## Written problem
Beginning with the first line of the data below, reproduce every line unchanged, ending with the line that holds "L.new(tc.outputs['Generated'], sep.inputs[0])".

## Recorded information
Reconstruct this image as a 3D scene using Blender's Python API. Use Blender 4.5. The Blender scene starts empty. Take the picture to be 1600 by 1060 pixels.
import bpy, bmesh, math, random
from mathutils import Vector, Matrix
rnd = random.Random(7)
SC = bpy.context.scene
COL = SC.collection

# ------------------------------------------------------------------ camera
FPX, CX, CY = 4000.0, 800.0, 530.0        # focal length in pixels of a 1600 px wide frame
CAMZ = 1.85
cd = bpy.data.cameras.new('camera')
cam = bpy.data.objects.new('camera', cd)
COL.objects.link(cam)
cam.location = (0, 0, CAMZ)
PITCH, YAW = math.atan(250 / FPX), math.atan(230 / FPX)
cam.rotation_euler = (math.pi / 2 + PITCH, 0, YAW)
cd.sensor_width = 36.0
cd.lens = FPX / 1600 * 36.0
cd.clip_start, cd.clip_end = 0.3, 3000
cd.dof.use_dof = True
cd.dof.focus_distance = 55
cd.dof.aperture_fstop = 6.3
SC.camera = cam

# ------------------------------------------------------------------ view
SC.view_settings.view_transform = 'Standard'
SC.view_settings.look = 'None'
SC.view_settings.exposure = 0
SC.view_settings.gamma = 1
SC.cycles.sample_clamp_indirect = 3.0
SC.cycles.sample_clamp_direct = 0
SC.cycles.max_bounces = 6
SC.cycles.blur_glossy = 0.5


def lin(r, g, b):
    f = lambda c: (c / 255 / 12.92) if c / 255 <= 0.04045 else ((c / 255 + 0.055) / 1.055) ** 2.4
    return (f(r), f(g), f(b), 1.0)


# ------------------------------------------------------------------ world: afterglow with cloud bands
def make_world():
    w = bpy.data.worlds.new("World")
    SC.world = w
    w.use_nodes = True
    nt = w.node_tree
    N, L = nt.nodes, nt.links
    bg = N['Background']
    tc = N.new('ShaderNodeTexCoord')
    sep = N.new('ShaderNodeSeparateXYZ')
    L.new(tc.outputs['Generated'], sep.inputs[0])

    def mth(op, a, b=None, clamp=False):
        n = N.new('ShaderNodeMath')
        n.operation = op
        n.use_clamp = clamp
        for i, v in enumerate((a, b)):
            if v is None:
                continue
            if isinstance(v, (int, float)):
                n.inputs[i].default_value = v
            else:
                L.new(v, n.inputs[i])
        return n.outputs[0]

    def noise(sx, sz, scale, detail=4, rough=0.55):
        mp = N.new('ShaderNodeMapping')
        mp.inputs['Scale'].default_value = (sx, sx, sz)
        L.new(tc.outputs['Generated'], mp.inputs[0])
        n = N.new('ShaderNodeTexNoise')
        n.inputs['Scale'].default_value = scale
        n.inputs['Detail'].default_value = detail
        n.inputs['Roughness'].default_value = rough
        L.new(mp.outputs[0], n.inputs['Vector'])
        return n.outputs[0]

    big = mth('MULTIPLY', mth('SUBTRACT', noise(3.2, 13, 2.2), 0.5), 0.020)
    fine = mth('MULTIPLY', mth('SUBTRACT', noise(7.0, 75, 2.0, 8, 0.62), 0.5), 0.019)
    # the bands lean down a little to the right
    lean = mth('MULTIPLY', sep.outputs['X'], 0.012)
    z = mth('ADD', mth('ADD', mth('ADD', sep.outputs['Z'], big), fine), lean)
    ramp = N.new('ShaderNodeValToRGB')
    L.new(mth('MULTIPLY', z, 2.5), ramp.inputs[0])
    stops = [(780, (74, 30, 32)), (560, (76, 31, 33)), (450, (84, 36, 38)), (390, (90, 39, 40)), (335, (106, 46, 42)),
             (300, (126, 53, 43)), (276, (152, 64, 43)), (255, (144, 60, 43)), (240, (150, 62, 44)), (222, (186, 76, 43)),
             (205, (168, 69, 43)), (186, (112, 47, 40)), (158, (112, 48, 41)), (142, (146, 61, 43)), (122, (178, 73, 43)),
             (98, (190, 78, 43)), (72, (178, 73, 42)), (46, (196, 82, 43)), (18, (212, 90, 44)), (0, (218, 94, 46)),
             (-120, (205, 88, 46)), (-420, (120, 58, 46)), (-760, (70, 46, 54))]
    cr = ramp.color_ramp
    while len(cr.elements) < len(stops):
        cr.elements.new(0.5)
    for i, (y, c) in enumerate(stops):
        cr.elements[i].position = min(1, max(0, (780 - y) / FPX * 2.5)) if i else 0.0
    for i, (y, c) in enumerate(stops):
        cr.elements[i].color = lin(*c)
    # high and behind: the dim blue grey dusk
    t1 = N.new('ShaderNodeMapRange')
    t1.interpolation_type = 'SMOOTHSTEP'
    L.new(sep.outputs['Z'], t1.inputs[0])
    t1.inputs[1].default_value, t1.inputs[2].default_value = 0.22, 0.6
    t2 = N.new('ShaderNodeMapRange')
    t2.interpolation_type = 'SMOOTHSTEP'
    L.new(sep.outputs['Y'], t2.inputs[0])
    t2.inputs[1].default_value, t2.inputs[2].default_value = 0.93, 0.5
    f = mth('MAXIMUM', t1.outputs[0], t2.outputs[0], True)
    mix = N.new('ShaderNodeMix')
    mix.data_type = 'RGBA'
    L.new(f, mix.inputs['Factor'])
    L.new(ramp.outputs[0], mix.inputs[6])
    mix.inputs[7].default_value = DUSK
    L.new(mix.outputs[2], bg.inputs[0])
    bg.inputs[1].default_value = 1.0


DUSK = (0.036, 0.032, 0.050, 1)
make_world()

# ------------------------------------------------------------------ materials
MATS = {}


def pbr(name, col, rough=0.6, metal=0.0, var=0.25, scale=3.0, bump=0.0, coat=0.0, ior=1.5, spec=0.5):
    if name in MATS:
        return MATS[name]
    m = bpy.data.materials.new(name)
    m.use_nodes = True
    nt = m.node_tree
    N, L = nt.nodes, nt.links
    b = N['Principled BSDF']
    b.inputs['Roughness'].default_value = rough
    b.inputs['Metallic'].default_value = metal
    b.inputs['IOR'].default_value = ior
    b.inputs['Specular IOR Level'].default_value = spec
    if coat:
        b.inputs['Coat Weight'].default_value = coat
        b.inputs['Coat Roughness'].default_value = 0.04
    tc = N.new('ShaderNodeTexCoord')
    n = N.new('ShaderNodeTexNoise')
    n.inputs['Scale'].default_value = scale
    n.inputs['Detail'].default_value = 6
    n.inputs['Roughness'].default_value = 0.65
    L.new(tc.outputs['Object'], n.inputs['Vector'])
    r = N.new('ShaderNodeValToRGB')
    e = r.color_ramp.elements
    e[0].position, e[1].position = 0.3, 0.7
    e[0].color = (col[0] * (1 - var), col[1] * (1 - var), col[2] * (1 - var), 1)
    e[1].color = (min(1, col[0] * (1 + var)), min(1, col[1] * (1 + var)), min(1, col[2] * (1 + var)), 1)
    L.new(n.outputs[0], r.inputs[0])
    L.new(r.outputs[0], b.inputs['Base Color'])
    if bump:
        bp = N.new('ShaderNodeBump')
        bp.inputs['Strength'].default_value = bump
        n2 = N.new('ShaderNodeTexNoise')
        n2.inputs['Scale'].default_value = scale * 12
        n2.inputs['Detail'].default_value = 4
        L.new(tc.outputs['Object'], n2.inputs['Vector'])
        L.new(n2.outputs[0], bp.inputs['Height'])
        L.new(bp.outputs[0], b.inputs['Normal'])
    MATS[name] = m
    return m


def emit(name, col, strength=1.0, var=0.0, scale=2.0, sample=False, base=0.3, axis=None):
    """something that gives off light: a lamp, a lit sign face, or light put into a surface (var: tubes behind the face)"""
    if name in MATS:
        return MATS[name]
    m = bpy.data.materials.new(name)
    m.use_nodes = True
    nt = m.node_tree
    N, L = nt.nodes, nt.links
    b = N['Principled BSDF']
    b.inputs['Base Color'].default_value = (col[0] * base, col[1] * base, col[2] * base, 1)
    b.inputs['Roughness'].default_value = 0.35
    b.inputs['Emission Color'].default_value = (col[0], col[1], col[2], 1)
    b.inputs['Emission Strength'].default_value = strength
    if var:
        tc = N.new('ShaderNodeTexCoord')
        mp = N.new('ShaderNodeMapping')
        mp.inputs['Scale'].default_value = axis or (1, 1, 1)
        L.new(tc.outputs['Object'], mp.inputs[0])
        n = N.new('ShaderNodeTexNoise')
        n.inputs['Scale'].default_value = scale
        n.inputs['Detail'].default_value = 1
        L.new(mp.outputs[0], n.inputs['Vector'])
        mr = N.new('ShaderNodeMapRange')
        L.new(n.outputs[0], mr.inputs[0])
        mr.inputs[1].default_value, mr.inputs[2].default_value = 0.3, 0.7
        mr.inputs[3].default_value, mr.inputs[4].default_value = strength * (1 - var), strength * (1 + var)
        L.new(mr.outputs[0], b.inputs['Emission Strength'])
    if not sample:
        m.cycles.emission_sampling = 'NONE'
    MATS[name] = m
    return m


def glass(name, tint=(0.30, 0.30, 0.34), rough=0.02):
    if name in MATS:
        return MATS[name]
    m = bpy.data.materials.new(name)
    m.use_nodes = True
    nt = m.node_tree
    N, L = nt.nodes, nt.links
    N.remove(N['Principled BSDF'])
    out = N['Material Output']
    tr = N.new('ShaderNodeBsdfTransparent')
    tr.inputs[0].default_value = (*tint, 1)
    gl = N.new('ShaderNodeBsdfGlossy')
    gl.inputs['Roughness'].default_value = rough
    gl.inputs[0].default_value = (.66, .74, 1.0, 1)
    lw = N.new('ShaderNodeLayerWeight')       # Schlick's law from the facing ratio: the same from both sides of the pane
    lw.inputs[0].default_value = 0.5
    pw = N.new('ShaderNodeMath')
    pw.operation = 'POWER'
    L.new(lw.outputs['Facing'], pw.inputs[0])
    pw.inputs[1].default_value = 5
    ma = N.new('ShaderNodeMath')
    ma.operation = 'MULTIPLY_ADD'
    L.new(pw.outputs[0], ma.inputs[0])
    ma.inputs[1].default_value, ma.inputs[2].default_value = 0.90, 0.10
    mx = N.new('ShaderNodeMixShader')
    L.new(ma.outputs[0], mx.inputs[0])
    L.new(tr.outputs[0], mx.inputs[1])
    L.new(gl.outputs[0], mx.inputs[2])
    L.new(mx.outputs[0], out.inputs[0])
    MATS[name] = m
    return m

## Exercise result
Reconstruct this image as a 3D scene using Blender's Python API. Use Blender 4.5. The Blender scene starts empty. Take the picture to be 1600 by 1060 pixels.
import bpy, bmesh, math, random
from mathutils import Vector, Matrix
rnd = random.Random(7)
SC = bpy.context.scene
COL = SC.collection

# ------------------------------------------------------------------ camera
FPX, CX, CY = 4000.0, 800.0, 530.0        # focal length in pixels of a 1600 px wide frame
CAMZ = 1.85
cd = bpy.data.cameras.new('camera')
cam = bpy.data.objects.new('camera', cd)
COL.objects.link(cam)
cam.location = (0, 0, CAMZ)
PITCH, YAW = math.atan(250 / FPX), math.atan(230 / FPX)
cam.rotation_euler = (math.pi / 2 + PITCH, 0, YAW)
cd.sensor_width = 36.0
cd.lens = FPX / 1600 * 36.0
cd.clip_start, cd.clip_end = 0.3, 3000
cd.dof.use_dof = True
cd.dof.focus_distance = 55
cd.dof.aperture_fstop = 6.3
SC.camera = cam

# ------------------------------------------------------------------ view
SC.view_settings.view_transform = 'Standard'
SC.view_settings.look = 'None'
SC.view_settings.exposure = 0
SC.view_settings.gamma = 1
SC.cycles.sample_clamp_indirect = 3.0
SC.cycles.sample_clamp_direct = 0
SC.cycles.max_bounces = 6
SC.cycles.blur_glossy = 0.5


def lin(r, g, b):
    f = lambda c: (c / 255 / 12.92) if c / 255 <= 0.04045 else ((c / 255 + 0.055) / 1.055) ** 2.4
    return (f(r), f(g), f(b), 1.0)


# ------------------------------------------------------------------ world: afterglow with cloud bands
def make_world():
    w = bpy.data.worlds.new("World")
    SC.world = w
    w.use_nodes = True
    nt = w.node_tree
    N, L = nt.nodes, nt.links
    bg = N['Background']
    tc = N.new('ShaderNodeTexCoord')
    sep = N.new('ShaderNodeSeparateXYZ')
    L.new(tc.outputs['Generated'], sep.inputs[0])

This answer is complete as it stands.